Solidarietà ai lavoratori e alle lavoratrici licenziati: il caso Keywords
Il 25 luglio i sindacati di categoria Filcams Cgil, Fisascat Cisl e Uiltucs hanno denunciato il licenziamento di 31 dipendenti da parte di Keywords Italy, filiale italiana della multinazionale Keywords, fornitrice di servizi di ogni sorta (localizzazione, assistenza clienti, sviluppo, ecc.) per lo sviluppo di videogiochi.
I licenziamenti, che si stanno verificando contemporaneamente anche in altre sedi della multinazionale, avvengono non a caso a poca distanza dall’acquisizione di Keywords per oltre 2 miliardi da parte del fondo di investimenti svedese EQT.
Come denunciato dai sindacati, i licenziamenti si prefigurano esclusivamente come operazione mirante a un incremento dei profitti e si inseriscono in un quadro generale che ha visto l’azienda investire sempre di più, per il ramo Globalize, nelle proprie sedi in Polonia a scapito di quelle in Italia, Spagna, Irlanda, Giappone, Brasile e Germania.
Non risulta che l’azienda abbia in alcun modo proposto soluzioni alternative ai licenziamenti, decidendo invece di disfarsi di dipendenti di grande esperienza che hanno contribuito, con la loro professionalità, all’incredibile successo di Keywords nell’ultimo decennio.
La decisione ha ovviamente creato grandi preoccupazioni anche tra i numerosissimi collaboratori e collaboratrici freelance di Keywords Italia, responsabili assieme ai dipendenti interni della localizzazione in italiano di titoli di serie rinomate come Diablo, Persona, Yakuza, World of Warcraft e Starfield. Già costretti a lavorare a tariffe davvero esigue per il settore, i freelance ora vedono l’azienda puntare ulteriormente sul profitto a scapito della qualità e temono per il proprio futuro professionale.
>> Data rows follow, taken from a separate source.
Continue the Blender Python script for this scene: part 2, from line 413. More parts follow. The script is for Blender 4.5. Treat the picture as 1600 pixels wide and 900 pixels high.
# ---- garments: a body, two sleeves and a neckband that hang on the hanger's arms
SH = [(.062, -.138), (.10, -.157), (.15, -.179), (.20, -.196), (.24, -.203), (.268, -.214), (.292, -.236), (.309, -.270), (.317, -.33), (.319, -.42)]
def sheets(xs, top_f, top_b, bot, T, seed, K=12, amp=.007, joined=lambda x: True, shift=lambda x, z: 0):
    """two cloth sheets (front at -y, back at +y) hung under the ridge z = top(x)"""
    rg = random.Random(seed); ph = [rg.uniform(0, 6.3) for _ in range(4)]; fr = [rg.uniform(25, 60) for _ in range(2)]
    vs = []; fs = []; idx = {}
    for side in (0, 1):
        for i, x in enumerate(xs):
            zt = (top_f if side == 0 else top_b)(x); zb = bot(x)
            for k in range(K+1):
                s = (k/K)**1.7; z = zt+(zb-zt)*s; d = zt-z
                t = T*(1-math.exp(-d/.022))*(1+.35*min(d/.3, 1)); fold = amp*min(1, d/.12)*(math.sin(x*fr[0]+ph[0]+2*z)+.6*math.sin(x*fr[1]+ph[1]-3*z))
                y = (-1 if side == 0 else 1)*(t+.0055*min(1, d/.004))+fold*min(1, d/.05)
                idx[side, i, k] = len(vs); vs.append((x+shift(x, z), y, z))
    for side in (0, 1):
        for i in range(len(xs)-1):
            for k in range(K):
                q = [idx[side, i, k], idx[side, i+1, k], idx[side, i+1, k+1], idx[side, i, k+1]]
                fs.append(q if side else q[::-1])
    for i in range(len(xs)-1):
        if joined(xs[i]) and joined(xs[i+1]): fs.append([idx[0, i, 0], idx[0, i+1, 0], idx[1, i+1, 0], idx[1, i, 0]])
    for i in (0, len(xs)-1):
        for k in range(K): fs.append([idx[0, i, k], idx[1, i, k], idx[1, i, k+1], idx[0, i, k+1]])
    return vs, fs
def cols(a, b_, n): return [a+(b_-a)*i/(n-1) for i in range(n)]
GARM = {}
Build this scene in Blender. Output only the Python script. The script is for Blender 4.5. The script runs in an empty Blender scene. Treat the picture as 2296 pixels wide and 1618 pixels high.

Keywords è infatti un colosso nel mondo dei Language Service Provider, che si avvalgono di collaboratori freelance per i servizi di localizzazione. Nel tempo, ha fagocitato numerose agenzie di traduzione più piccole, restringendo di fatto il campo di possibili committenti per traduttrici e traduttori freelance. Questo è solo l’esempio di un preoccupante trend di settore, dove poche multinazionali gestiscono la maggioranza delle grandi produzioni, trovandosi così nella condizione di imporre standard di remunerazione inadeguati a collaboratrici e collaboratori freelance, in particolar modo ai nuovi talenti affacciatisi sul mercato.
Esprimiamo la massima solidarietà per tutti i lavoratori e lavoratrici coinvolti e sottoscriviamo a pieno l’appello dei sindacati che richiamano l’azienda “a una maggiore responsabilità sociale d’impresa, che metta al centro la persona nell’azione e nella pianificazione dei processi lavorativi”.